Beta Pictoris, located only 63 light-years from Earth, is the only star with a debris disk composed of gas and dust that also has a giant planet. This massive host planet, which was first discovered in 2009, distorts the Beta Pictoris disk in a way that scientists can study it. And because the planet's orbital period is relatively short at 18 to 22 years, astronomers can see large motion in just a few years.
"Some computer simulations predicted a complicated structure for the inner disk due to the gravitational pull by the short-period giant planet," Daniel Apai, one of the researchers, said in a news release. "The new images reveal the inner disk and confirm the predicted structures.
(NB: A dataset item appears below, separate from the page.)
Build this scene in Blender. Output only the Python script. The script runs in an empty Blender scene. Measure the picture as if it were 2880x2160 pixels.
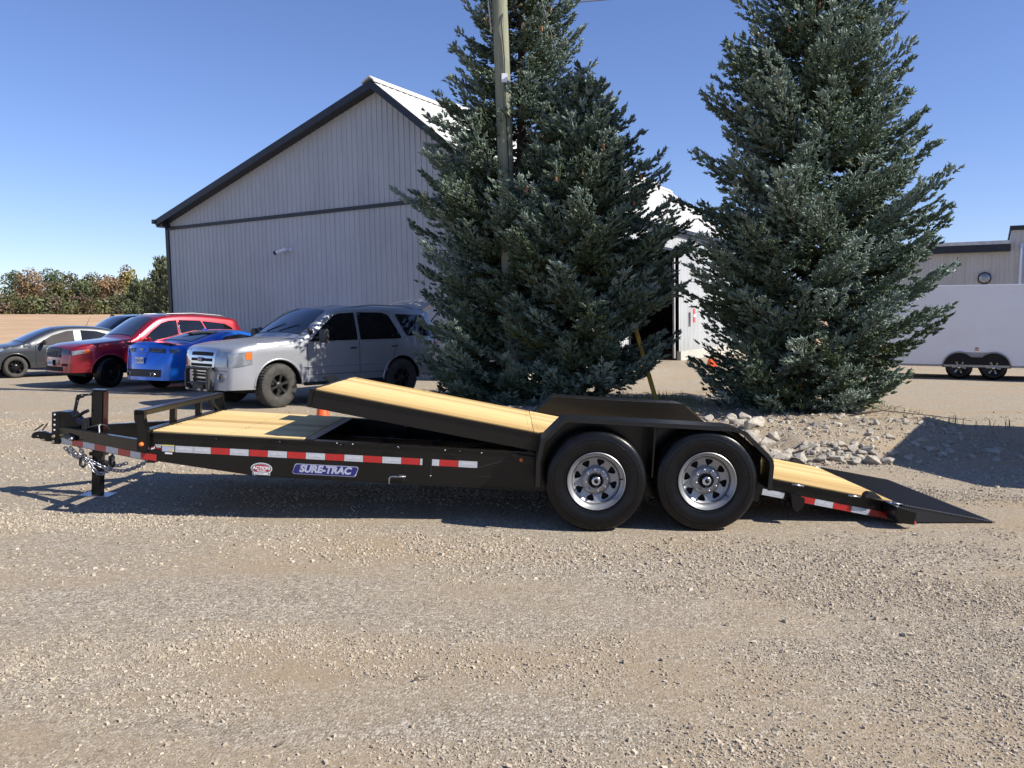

This finding validates models, which will help us to deduce the presence of other exoplanets in other disks."
Though Hubble has now given astronomers the most detailed and up-close images of Beta Pictoris' debris disk - to within about 650 million miles of the star - it is not the first time the star has been photographed. Since Hubble last imaged the disk, it appears that the dust distribution has barely changed over 15 years, despite the fact that the entire structure is orbiting the star like a carousel. This means the disk's structure is smoothly continuous in the direction of its rotation on the timescale, roughly, of the accompanying planet's orbital period.
Hubble credits its amazing images, in part, to the fact that the disk is easily seen due to its tilted position and brightness - it contains a large amount of starlight-scattering dust. Beta Pictoris is also the first and best example of what a young planetary system looks like.
The findings reveal a bit more about the star and its dusty, gas-filled disk. This, in turn, may be useful when studying other planetary systems.
The study was reported in the Astrophysical Journal.